EPA is awarding approximately $4 million in total across 23 recipients. Recipients will each receive up to ap­proximately $175,000 in EPA cooperative agreement and/or direct technical assistance. Assistance will help recipients initiate develop­ment of an area-wide plan and identify next steps and resources needed to implement the plan.

"This area-wide approach recognizes that revitalization of the communities impacted by multiple brownfield sites or a large individual site – particularly in distressed communities – requires a strategy for area-wide improvement to attract investment to redevelop brownfields properties,” said Mathy Stanislaus, assistant administrator for EPA’s Office of Solid Waste and Emergency Response. “The approach also recognizes the importance of identifying and leveraging additional local, state, and federal investment to implement the plans.”

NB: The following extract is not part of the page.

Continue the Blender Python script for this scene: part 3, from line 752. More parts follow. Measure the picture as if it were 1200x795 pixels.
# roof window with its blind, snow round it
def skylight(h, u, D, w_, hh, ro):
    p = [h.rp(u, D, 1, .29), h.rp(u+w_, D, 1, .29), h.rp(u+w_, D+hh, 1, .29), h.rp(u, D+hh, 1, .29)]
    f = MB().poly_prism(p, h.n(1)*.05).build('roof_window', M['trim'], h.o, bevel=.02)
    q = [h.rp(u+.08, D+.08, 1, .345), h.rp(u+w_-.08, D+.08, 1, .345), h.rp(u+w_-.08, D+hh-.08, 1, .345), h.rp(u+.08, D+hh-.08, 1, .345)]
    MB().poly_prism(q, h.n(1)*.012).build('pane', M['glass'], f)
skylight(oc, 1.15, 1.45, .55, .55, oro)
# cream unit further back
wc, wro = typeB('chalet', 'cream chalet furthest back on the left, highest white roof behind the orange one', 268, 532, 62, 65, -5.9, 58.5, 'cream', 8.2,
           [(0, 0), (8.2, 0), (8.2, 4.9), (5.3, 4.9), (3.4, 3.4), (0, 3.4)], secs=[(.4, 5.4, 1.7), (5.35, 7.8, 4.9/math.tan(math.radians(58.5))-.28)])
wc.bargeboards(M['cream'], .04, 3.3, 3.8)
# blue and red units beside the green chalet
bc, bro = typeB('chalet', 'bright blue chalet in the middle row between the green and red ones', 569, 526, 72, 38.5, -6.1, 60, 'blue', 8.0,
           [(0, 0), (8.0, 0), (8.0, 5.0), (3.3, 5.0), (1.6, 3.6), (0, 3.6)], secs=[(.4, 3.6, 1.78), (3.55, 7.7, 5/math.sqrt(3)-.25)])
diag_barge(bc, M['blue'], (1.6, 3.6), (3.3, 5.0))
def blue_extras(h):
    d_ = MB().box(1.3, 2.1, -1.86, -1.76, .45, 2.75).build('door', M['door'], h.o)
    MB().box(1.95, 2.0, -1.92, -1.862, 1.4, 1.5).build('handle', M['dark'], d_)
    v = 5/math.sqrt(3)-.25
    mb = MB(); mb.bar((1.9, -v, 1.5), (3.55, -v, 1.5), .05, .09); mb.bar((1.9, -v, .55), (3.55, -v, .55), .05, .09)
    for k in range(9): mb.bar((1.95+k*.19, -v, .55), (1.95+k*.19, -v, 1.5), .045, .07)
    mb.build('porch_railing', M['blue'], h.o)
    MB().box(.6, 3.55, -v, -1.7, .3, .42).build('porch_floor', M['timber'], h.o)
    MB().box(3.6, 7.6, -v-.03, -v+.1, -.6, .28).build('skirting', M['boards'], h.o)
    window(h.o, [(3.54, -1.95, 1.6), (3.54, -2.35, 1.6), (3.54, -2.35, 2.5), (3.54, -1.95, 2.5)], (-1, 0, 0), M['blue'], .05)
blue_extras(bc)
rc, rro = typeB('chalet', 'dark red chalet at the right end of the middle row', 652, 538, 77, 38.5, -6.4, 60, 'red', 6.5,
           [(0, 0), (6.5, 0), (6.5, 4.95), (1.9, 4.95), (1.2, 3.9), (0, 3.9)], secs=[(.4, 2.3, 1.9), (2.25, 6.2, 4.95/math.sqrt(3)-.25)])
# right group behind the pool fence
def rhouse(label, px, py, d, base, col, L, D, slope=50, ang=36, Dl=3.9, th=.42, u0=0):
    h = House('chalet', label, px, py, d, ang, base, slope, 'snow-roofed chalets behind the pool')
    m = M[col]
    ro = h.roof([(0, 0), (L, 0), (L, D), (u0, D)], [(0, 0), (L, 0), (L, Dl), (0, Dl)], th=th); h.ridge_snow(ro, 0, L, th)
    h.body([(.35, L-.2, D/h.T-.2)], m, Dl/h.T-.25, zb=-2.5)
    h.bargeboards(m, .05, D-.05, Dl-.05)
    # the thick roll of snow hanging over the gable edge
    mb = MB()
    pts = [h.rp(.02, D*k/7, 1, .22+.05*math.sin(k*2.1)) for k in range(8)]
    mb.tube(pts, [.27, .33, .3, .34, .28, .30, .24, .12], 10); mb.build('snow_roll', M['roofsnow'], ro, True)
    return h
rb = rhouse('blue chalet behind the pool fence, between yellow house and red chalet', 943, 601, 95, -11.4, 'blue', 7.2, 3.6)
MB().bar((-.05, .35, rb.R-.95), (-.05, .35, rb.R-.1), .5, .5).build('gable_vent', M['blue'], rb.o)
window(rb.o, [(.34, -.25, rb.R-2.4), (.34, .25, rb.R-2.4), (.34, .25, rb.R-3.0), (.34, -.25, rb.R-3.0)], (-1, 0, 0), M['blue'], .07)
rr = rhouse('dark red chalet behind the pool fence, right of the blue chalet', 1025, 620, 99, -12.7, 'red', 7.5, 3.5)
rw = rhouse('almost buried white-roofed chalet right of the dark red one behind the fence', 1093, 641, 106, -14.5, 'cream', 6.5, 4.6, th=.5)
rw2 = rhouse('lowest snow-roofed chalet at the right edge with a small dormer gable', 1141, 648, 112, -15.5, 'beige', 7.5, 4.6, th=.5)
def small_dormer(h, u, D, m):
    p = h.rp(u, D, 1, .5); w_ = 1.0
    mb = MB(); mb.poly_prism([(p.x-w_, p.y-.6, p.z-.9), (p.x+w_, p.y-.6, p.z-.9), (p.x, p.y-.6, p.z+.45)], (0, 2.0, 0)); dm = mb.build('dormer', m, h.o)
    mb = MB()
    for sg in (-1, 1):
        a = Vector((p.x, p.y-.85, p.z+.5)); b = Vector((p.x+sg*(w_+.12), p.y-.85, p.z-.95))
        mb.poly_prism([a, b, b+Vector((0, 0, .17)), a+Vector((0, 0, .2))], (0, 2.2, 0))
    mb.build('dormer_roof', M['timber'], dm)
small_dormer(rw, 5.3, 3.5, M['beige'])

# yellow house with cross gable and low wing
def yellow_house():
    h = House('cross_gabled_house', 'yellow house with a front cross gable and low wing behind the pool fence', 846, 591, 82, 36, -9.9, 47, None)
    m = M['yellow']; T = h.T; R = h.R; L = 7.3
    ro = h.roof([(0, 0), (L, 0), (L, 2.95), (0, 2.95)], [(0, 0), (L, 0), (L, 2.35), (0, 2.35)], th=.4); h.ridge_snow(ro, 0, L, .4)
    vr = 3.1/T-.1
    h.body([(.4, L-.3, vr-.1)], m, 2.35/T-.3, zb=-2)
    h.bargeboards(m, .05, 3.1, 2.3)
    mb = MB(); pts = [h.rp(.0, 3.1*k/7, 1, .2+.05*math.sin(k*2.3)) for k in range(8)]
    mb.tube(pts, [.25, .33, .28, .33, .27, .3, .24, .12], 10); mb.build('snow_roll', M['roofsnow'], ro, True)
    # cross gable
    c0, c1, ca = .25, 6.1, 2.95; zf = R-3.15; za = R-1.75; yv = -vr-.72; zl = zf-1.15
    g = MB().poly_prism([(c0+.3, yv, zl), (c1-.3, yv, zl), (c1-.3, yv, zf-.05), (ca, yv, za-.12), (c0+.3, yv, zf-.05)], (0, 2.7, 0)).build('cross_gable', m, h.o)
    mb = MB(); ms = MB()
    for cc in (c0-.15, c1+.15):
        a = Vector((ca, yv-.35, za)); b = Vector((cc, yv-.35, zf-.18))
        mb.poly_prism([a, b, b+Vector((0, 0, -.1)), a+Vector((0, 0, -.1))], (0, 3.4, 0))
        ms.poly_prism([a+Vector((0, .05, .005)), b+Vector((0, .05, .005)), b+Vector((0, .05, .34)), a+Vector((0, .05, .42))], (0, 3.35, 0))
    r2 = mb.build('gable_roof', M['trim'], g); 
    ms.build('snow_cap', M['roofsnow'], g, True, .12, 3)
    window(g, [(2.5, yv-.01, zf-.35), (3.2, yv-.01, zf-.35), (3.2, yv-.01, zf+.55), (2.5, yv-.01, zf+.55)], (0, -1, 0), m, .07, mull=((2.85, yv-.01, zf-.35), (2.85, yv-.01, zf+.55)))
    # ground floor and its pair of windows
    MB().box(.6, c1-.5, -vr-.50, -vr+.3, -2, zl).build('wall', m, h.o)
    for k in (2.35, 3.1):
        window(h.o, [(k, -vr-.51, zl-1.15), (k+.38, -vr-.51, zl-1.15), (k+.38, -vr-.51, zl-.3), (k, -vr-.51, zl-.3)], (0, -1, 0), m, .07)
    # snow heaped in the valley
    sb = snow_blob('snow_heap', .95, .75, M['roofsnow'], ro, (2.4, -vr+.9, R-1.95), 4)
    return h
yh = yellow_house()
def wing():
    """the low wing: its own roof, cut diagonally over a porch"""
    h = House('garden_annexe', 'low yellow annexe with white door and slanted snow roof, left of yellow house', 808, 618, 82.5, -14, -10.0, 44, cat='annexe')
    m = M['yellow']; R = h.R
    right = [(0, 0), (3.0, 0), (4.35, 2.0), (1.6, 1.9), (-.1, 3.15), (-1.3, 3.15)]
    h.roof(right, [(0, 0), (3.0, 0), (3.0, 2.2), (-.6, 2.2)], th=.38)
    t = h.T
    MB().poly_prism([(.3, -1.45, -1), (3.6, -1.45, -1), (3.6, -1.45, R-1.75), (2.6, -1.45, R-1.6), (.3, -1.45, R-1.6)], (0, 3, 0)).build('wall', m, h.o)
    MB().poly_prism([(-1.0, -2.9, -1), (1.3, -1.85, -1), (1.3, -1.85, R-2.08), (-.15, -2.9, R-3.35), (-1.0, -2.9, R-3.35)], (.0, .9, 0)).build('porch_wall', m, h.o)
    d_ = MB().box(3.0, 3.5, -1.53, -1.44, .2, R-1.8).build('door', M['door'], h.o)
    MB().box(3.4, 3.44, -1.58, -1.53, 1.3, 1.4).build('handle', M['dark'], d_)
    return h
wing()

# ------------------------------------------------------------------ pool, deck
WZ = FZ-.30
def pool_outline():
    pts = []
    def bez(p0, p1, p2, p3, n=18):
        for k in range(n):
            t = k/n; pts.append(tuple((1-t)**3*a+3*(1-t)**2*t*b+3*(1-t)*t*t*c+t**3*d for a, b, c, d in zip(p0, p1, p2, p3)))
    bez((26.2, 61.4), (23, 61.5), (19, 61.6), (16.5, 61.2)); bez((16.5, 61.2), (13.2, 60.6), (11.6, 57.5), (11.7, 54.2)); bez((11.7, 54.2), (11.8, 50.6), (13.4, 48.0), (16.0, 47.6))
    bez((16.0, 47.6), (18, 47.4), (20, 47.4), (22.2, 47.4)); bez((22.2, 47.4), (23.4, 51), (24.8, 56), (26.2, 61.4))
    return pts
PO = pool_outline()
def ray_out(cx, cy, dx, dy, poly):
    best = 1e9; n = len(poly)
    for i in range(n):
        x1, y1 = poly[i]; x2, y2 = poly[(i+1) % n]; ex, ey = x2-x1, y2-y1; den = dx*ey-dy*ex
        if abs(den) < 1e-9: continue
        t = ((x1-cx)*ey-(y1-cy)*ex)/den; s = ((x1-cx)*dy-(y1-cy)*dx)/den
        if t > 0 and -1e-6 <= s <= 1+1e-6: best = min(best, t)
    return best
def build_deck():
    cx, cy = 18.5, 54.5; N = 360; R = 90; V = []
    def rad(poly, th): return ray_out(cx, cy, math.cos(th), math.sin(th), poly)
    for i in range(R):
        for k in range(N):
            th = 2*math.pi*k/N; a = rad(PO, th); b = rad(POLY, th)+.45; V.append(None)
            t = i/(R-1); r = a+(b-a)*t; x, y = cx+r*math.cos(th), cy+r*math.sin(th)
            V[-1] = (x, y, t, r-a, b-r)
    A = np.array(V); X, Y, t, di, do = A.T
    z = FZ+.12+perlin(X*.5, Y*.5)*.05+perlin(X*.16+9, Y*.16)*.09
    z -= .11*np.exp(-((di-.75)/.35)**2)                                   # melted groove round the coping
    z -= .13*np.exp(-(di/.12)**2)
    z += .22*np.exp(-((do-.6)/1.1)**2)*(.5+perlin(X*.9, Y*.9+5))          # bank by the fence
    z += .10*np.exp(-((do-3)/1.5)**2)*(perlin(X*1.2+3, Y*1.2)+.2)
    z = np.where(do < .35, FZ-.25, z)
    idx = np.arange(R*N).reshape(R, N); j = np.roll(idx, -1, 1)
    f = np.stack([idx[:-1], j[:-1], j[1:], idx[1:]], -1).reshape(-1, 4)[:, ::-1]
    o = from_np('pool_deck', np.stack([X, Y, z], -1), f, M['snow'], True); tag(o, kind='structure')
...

Details on the Neighborhood Parks Council, San Francisco, $175,000 award are as follows:

EPA has selected the Neighborhood Parks Council (NPC) as a Brownfields Area-Wide Planning Pilot Program recipi­ent. NPC will facilitate community involvement in area-wide planning of the Blue Greenway for the revitalization of the brownfield-impacted community of Southeastern San Francisco.

The Blue Greenway is a 13-mile corridor along the city’s Southeastern waterfront, where open spaces will be linked together for new recreational opportunities, nature discovery, and public access to the waterfront. This area was the industrial heart of the city from the 1850s to the mid- 1900s and included heavy industrial uses, sewer treatment facilities, and power generation facilities. The area neigh­borhoods are historically underserved and economically disadvantaged, with a poverty rate of more than 21 percent, and an unemployment rate of more than 19 percent. The project area contains at least 12 brownfields near the Blue Greenway alignment.

The Neighborhood Parks Council has led the effort for a Blue Greenway Project since 2003. The area-wide planning process will leverage existing efforts to identify and reduce threats to human health and the environment, and will facili­tate assessment and cleanup of brownfields in the target area by identifying site-specific reuses for brownfield sites.

The plans will integrate site cleanup and reuse into coordinated strategies to lay the foundation for addressing community needs such as economic development, job creation, housing, recreation, and education and health facilities. Brownfields are properties where the presence or potential presence of hazardous substances, pollutants, or contaminants may complicate the properties’ expansion, redevelopment, or reuse.